Hot updating shared objects in a running application to a new version on Linux

Question

We have a server which must be able to be updated without downtime.

We achieve this by making the application to be only a thin loader layer and all the logic is in the shared object which is dlopen-ed by the application. Let's call this lib as libmyservice.so.1.23.

When a request comes in the server creates a thread and calls the appropriate APIs from the lib to serve it.

When the server needs to be hot updated it downloads a new set of libraries and loads them with dlopen let's call the new library as libmyservice.so.1.24.

During the update there is an intermediate period where the already running requests are still served by the old library while the new requests are served by the new. When the old requests finish the old library is unloaded and all requests will use the new library. So there is no downtime during the update.

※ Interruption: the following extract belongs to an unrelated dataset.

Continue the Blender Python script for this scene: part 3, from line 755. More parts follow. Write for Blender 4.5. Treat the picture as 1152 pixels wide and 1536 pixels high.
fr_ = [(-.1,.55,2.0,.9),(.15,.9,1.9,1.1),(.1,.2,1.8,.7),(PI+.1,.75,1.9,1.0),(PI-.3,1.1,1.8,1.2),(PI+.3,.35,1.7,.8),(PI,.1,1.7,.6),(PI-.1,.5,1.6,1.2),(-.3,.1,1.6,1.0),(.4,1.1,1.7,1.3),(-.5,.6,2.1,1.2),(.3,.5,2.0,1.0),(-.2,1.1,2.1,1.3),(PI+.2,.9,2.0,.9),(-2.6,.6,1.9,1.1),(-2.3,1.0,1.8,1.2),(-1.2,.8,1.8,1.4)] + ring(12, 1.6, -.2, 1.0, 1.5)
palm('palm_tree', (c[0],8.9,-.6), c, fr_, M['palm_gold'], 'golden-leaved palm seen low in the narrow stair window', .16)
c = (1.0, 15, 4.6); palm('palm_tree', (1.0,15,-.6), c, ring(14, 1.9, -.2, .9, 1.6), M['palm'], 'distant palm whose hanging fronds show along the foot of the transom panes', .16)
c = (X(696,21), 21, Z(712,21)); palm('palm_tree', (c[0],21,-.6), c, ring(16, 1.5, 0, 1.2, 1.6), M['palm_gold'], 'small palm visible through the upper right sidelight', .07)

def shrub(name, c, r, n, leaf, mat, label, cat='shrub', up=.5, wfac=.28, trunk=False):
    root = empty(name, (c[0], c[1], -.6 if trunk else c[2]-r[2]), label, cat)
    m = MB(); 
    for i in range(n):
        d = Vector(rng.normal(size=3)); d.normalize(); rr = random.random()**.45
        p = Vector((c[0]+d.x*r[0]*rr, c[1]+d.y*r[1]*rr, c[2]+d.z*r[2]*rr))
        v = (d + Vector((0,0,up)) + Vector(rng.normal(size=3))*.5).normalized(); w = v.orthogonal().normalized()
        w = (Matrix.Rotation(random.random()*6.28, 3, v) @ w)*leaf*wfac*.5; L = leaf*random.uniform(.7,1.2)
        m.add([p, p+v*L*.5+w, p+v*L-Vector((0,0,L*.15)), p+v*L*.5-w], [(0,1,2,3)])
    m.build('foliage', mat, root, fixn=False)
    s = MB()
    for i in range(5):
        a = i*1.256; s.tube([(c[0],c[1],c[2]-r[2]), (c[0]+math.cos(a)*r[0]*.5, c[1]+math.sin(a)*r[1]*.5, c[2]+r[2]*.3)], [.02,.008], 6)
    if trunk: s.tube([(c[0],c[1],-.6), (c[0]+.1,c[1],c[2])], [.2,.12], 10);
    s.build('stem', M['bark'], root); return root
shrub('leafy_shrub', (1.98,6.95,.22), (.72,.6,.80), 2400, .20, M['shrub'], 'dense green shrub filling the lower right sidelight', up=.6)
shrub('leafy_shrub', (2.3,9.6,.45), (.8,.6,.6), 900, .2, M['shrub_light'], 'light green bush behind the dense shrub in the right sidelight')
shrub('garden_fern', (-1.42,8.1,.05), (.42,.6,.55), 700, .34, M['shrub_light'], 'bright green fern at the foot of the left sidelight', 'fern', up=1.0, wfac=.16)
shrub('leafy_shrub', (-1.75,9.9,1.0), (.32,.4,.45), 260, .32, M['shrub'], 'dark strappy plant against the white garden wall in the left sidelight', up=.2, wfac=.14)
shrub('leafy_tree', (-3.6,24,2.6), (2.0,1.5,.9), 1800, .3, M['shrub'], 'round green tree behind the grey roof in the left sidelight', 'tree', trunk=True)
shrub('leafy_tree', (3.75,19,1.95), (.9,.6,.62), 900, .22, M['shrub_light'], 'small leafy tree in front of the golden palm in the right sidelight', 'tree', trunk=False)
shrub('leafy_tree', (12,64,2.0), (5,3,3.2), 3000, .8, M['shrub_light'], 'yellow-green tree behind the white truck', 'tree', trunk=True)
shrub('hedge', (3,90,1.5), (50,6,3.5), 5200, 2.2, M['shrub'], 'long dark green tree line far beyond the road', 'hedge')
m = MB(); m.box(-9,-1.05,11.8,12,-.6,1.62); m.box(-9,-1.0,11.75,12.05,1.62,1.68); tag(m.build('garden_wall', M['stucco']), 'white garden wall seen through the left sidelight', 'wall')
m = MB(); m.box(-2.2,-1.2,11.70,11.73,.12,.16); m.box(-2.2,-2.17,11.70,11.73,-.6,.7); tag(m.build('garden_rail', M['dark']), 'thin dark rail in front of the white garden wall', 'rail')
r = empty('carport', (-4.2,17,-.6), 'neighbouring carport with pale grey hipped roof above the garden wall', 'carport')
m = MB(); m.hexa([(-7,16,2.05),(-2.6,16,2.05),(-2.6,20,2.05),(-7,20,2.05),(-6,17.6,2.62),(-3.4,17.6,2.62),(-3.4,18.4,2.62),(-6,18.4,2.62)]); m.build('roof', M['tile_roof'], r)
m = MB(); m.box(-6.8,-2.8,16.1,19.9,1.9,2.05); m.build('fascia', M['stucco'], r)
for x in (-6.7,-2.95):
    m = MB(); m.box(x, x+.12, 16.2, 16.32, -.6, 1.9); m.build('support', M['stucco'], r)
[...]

The library is compiled to be as self contained as possible. It depends on boost, openssl and many other C++ stuff we don't have control over. All these dependencies are shipped along with the library and rpath is used to load them from the same directory as the lib.

In practice we ran into two problems:

• Symbol conflicts: when the new library is loaded the dynamic linker reuses the symbols from the old this can cause weird bugs. We have found this can be worked around by passing RTLD_DEEPBIND to the dlopen. But we also have dlmopen which does a similar thing. Which of the two should be used when the goal is to completely isolate the old and new set of libraries?

• Static initialization and cleanup: we had a bug that using global objects such as std::cerr from the dlopened library caused crash when the library loaded using RTLD_DEEPBIND. We still don't fully understand why does this happen. We believe that static initialization doesn't happen when a new set of libstdc++'s symbols is loaded when RTLD_DEEPBIND is used. This seems to be a bug in the dynamic linker to me. How static initialization and cleanup supposed to work in shared objects?

How can I load two shared libraries and all their dependencies simultaneously without any conflict between the two? Is it even possible? That is no symbol conflicts, no conflict in the static initialization.

The software works properly already on Windows because DLLs doesn't seem to conflict with each other like shared objects do.

EDIT:

Although I like the idea of multiple processes, the architecture is already decided and I can't change it without many approvals (which I unlikely to get).

To make matters complicated (which I didn't want in the original question), the actual architecture is like this: server application -> main library -> hot updateble core libraries. The "main library" is the product which is a proxy above a hot swappable core libs. The customer gets this library and integrates it to their product. During update the customer's product download the update package and calls a function in the main library to trigger the hot swap. The main library doesn't do the threads, but it's implemented to be thread safe.

So multiple processes are not really the option.

Answer 1

I'm not going to answer the question, but this advice is too long to fit in a comment... TL;DR: beware the XY problem :)

I don't know whether dynamic library reloading can be done, but as you noticed, it is a source of trouble even if you can get it to work. So I would consider a different and more customary approach.

You could create a "super-server" executable whose task is only to listen for incoming requests and hand them off to the actual server.

When a new connection comes in, the super-server forks into a new process (which inherits the connection's file descriptor) and execs the request handler executable. In the simplest case, you don't even need to write this; xinetd does exactly that. Systemd can do it too, using socket activation.

If there is too much overhead from having one process per request, you could also code your super-server to hand off the connection's file descriptor to an existing long-running server process. The actual server can then handle the request however it wants, for example using threads, or a select()-based reactor. The super-server can shut down the server by sending it a SIGTERM signal; the server should be coded to handle this by finishing all in-flight requests and then shutting down.

Finally, if you really can't tolerate any downtime, none of this trickery will save you if your server is running on only one machine and the machine goes down (or needs to be rebooted for a kernel update). You'll need redundancy in the form of multiple servers. At that point you might as well just upgrade these servers by taking them down one by one, and none of this hot-swapping is actually needed.